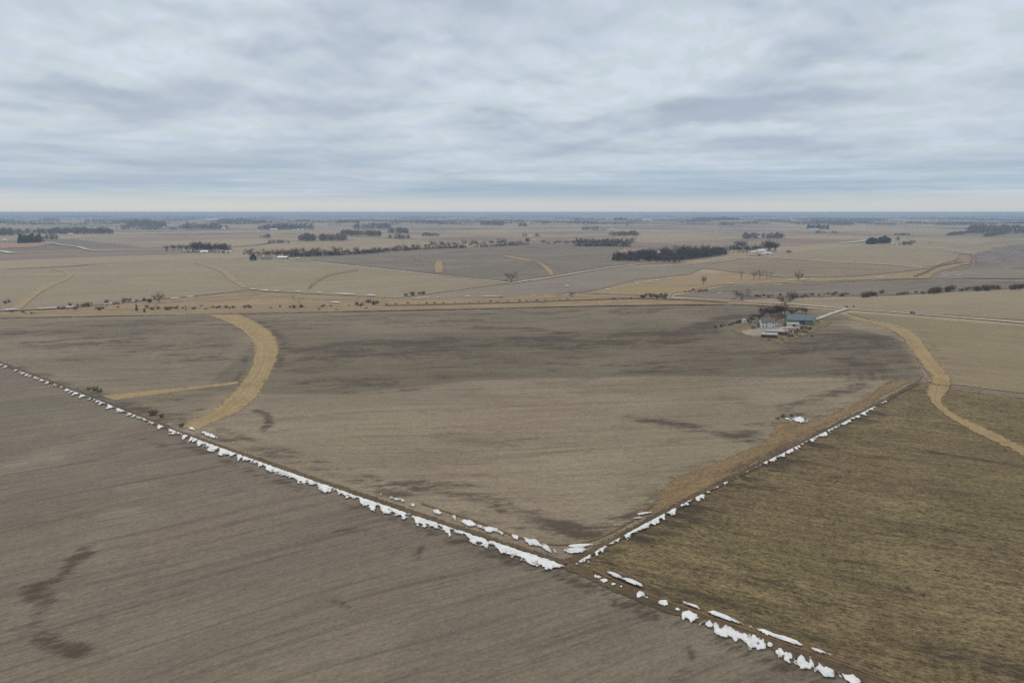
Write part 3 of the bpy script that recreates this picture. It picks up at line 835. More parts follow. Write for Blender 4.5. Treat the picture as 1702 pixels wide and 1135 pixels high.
# ------------------------------------------------------------------ snow
def snow_strip(name, label, pts, shift, half, thr, lvl=6, shear=1.3, su=.42, sv=.5, seed=0, du=.36, dv=.28, amp=.24, fade=None, kind='stuff', fringe=None):
    """wind-packed snow lying along a line: a lumpy sheet kept only where it is thick enough"""
    c = spline([PX(*p) for p in pts], 60)
    ln = float(np.sum(np.hypot(*(c[1:] - c[:-1]).T)))
    n = max(4, int(ln / du))
    c = spline(c, n)
    t = np.gradient(c, axis=0)
    t /= np.hypot(*t.T)[:, None]
    nv = np.column_stack([-t[:, 1], t[:, 0]])
    k = int(2 * half / dv) + 1
    v = np.linspace(-half, half, k)
    s = np.arange(n) * du
    Sg, Vg = np.meshgrid(s, v, indexing='ij')
    X = c[:, 0][:, None] + nv[:, 0][:, None] * (Vg + shift)
    Y = c[:, 1][:, None] + nv[:, 1][:, None] * (Vg + shift)
    nz = fbm((Sg + shear * Vg) * su + seed * 3.7, Vg * sv * .35 + seed * 1.9, 5)
    big = fbm(Sg * .022 + seed, Sg * 0 + .5, 3)
    val = .5 + 2.1 * (nz - .5) + .9 * (big - .5) - thr - .5 * (np.abs(Vg) / half) ** 2
    if fade is not None:
        val = val - np.interp(Sg / ln, *fade)
    val = val - .5 * (1 - np.clip(np.minimum(Sg, ln - Sg) / 5, 0, 1))
    if fringe is not None:
        dd = (half - Vg) / (2 * half) if shift < 0 else (half + Vg) / (2 * half)
        ss_ = Sg + shear * Vg
        L = .5 - 3 * (thr - .4) + 2.0 * (fbm(ss_ * fringe + seed * 7.1, ss_ * 0 + 2.2, 5) - .5) + 1.2 * (big - .5)
        if fade is not None:
            L = L - 1.6 * np.interp(Sg / ln, *fade)
        val = np.minimum(L - dd, dd * 4 - .1) + .9 * (fbm(Sg * 1.1 + seed, Vg * .9, 4) - .5)
        val = val - .8 * (1 - np.clip(np.minimum(Sg, ln - Sg) / 4, 0, 1))
    hh = np.clip(val * 2.2, 0, 1) ** .7 * amp
    Zz = hgt(X, Y) + off(X, Y, lvl) + hh
    keep = (val[:-1, :-1] > 0) & (val[1:, :-1] > 0) & (val[1:, 1:] > 0) & (val[:-1, 1:] > 0)
    idx = np.arange(n * k).reshape(n, k)
    F = np.stack([idx[:-1, :-1], idx[1:, :-1], idx[1:, 1:], idx[:-1, 1:]], -1)[keep]
    used = np.unique(F)
    if len(used) == 0:
        return None
    rm = np.zeros(n * k, int)
    rm[used] = np.arange(len(used))
    V = np.column_stack([X.ravel(), Y.ravel(), Zz.ravel()])[used]
    o = mesh(name, V, rm[F], M['snow'], smooth=True)
    at = o.data.attributes.new('thick', 'FLOAT', 'POINT')
    at.data.foreach_set('value', val.ravel()[used].astype(np.float32))
    if o.data.polygons[0].normal.z < 0:
        o.data.flip_normals()
    return tag(o, label, 'snow', kind=kind)


snow_strip('snow', 'ragged old snow lying along the fence line down the left side', [(-60, 584), (15, 612), (160, 667), (300, 722), (460, 780), (620, 836), (780, 890), (940, 942)], -2.2, 2.7, .40, seed=1, shear=1.1, fringe=.42,
           fade=([0, .1, .18, .3, .45, .6, .8, 1], [.12, .06, .16, .1, .02, -.06, -.05, -.1]))
snow_strip('snow', 'thin broken snow on the field side of the left fence line', [(620, 826), (780, 879), (860, 903), (935, 926)], 2.6, 1.9, .45, seed=5, shear=.5, fade=([0, .4, .8, 1], [.1, .02, -.08, -.1]))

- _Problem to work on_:
Copy out every line of the material above exactly, skipping the pictures.

- _Task answer_:
Write part 3 of the bpy script that recreates this picture. It picks up at line 835. More parts follow. Write for Blender 4.5. Treat the picture as 1702 pixels wide and 1135 pixels high.
# ------------------------------------------------------------------ snow
def snow_strip(name, label, pts, shift, half, thr, lvl=6, shear=1.3, su=.42, sv=.5, seed=0, du=.36, dv=.28, amp=.24, fade=None, kind='stuff', fringe=None):
    """wind-packed snow lying along a line: a lumpy sheet kept only where it is thick enough"""
    c = spline([PX(*p) for p in pts], 60)
    ln = float(np.sum(np.hypot(*(c[1:] - c[:-1]).T)))
    n = max(4, int(ln / du))
    c = spline(c, n)
    t = np.gradient(c, axis=0)
    t /= np.hypot(*t.T)[:, None]
    nv = np.column_stack([-t[:, 1], t[:, 0]])
    k = int(2 * half / dv) + 1
    v = np.linspace(-half, half, k)
    s = np.arange(n) * du
    Sg, Vg = np.meshgrid(s, v, indexing='ij')
    X = c[:, 0][:, None] + nv[:, 0][:, None] * (Vg + shift)
    Y = c[:, 1][:, None] + nv[:, 1][:, None] * (Vg + shift)
    nz = fbm((Sg + shear * Vg) * su + seed * 3.7, Vg * sv * .35 + seed * 1.9, 5)
    big = fbm(Sg * .022 + seed, Sg * 0 + .5, 3)
    val = .5 + 2.1 * (nz - .5) + .9 * (big - .5) - thr - .5 * (np.abs(Vg) / half) ** 2
    if fade is not None:
        val = val - np.interp(Sg / ln, *fade)
    val = val - .5 * (1 - np.clip(np.minimum(Sg, ln - Sg) / 5, 0, 1))
    if fringe is not None:
        dd = (half - Vg) / (2 * half) if shift < 0 else (half + Vg) / (2 * half)
        ss_ = Sg + shear * Vg
        L = .5 - 3 * (thr - .4) + 2.0 * (fbm(ss_ * fringe + seed * 7.1, ss_ * 0 + 2.2, 5) - .5) + 1.2 * (big - .5)
        if fade is not None:
            L = L - 1.6 * np.interp(Sg / ln, *fade)
        val = np.minimum(L - dd, dd * 4 - .1) + .9 * (fbm(Sg * 1.1 + seed, Vg * .9, 4) - .5)
        val = val - .8 * (1 - np.clip(np.minimum(Sg, ln - Sg) / 4, 0, 1))
    hh = np.clip(val * 2.2, 0, 1) ** .7 * amp
    Zz = hgt(X, Y) + off(X, Y, lvl) + hh
    keep = (val[:-1, :-1] > 0) & (val[1:, :-1] > 0) & (val[1:, 1:] > 0) & (val[:-1, 1:] > 0)
    idx = np.arange(n * k).reshape(n, k)
    F = np.stack([idx[:-1, :-1], idx[1:, :-1], idx[1:, 1:], idx[:-1, 1:]], -1)[keep]
    used = np.unique(F)
    if len(used) == 0:
        return None
    rm = np.zeros(n * k, int)
    rm[used] = np.arange(len(used))
    V = np.column_stack([X.ravel(), Y.ravel(), Zz.ravel()])[used]
    o = mesh(name, V, rm[F], M['snow'], smooth=True)
    at = o.data.attributes.new('thick', 'FLOAT', 'POINT')
    at.data.foreach_set('value', val.ravel()[used].astype(np.float32))
    if o.data.polygons[0].normal.z < 0:
        o.data.flip_normals()
    return tag(o, label, 'snow', kind=kind)


snow_strip('snow', 'ragged old snow lying along the fence line down the left side', [(-60, 584), (15, 612), (160, 667), (300, 722), (460, 780), (620, 836), (780, 890), (940, 942)], -2.2, 2.7, .40, seed=1, shear=1.1, fringe=.42,
           fade=([0, .1, .18, .3, .45, .6, .8, 1], [.12, .06, .16, .1, .02, -.06, -.05, -.1]))
snow_strip('snow', 'thin broken snow on the field side of the left fence line', [(620, 826), (780, 879), (860, 903), (935, 926)], 2.6, 1.9, .45, seed=5, shear=.5, fade=([0, .4, .8, 1], [.1, .02, -.08, -.1]))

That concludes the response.